Tokoh Shingo Ogata mewakili pandangan kaum tua nan konservatif, mereka mengalami kebingungan (mungkin semacam Culture Shock) terhadap semua perubahan yang terjadi dengan cepat disekelilingnya. Kendati demikian mereka relatif beruntung sebab tetap memiliki pijakan yang kuat lewat kebiasaan sehari-hari yang tampak sederhana namun telah terpatri dalam karakter dan jiwa mereka. Sementara tokoh Shuichi, Kikuko, Fusako, Kinu dan lain-lain itu mewakili Angkatan muda, mereka yang juga sama bingung-nya dalam menghadapi modernisasi yang cepat , ditambah lagi mereka belum lah memiliki jatidiri dan karakter yang matang sehingga dengan mudahnya terjebak dalam perilaku seksual bebas,perselingkuhan , perceraian hingga aborsi dan bunuh diri.
Secara eksplisit juga dikisahkan tentang “para ex kaum perang” entah mantan prajurit maupun janda-janda yang ditinggalkan. Tampaknya masyarakat dijaman itu kurang memperhatikan kondisi kejiwaan mereka.Seperti Kinu dan Shuichi mereka tetap bisa menjadi bagian dari masyarakat, mereka tampak normal diluar dan mampu bekerja namun dibalik itu semua, mereka tetap memendam rasa trauma dan kehilangan akibat perang yang dapat “meledak” kapan saja dan harus dilampiaskan sewaktu-waktu.
Pada akhirnya tentu saja, cinta Shigeo pada menantu-nya Kikuko. Rasa cinta yang mampu membuat cemburu Shuichi dan Fusako. Penting digarisbawahi bahwa “cinta” ini bukanlah cinta yang berdasarkan pada birahi dan mengarah pada seksual. Iya benar bahwa pada akhirnya Shingo-pun pernah mengakui betapa ia lebih mencintai Kikuko dan sempat membayangkan dalam batinnya, namun hanya sebatas itu.

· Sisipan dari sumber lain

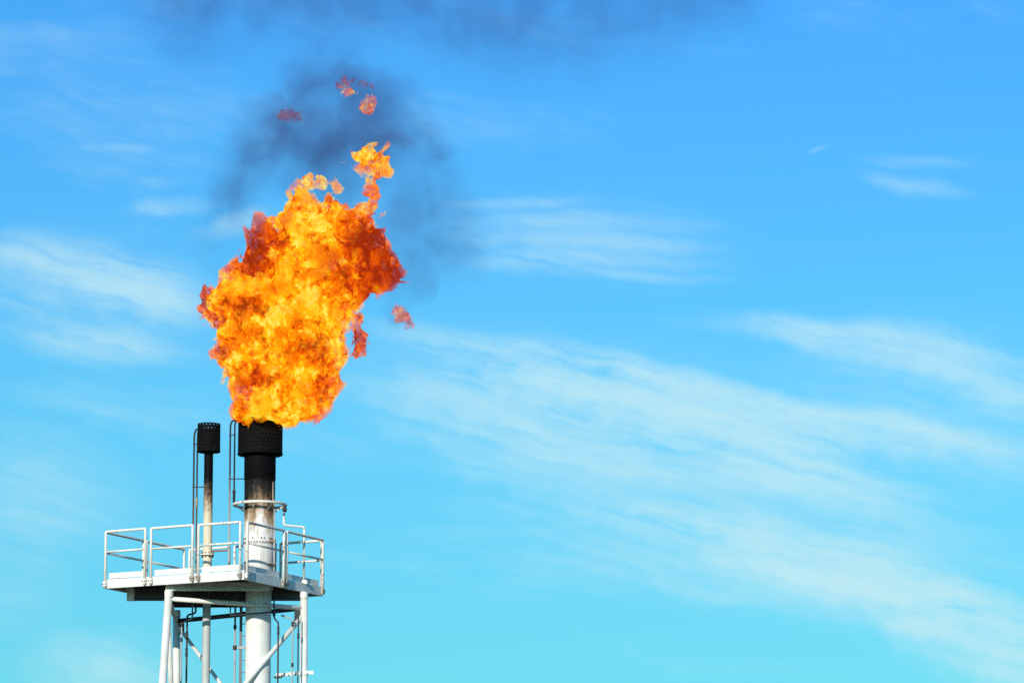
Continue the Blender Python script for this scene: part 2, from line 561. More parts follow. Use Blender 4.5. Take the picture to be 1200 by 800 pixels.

Cinta Shingo kepada Kikuko lahir dari ketidakberdayaan dan
kekecewaan Shingo, betapa di usia tua-nya dia justru mendapati bahwa Ia
(mungkin) gagal sebagai sosok orangtua karena tidak lagi mengenali sifat dan
tingkah laku anak-anaknya sendiri, mulai dari Shuichi hingga perceraian Fusako
yang tidak jelas. Dikala seperti inilah Kikuko hadir sepenuhnya bagi keluarga
itu, baik sebagai anak, menantu maupun pengurus rumah tangga meski dia sendiri
terluka. Shingo menghargai hal ini lewat “cinta”-nya pada Kikuko dan ini
dibuktikan ketika Shingo dan Kikuko “berkencan” ditaman, ditengah –tengah para
anak remaja yang tengah berkasih-kasihan, Shigeo dan Kikuko tetap berjalan
beriringan laiknya Ayah dan anak.
Shingo yang tua dan renta tetap berusaha “menengahi” perkara anak-anaknya (menemui Kinu, membicarakan janin dalam rahimnya serta memberikan solusi untuk menyelesaikan perceraian Fusako secara hukum). Dia tak tahu apakah yang dia lakukan itu adalah langkah yang baik atau buruk, dia hanya mencoba menjalankan perannya.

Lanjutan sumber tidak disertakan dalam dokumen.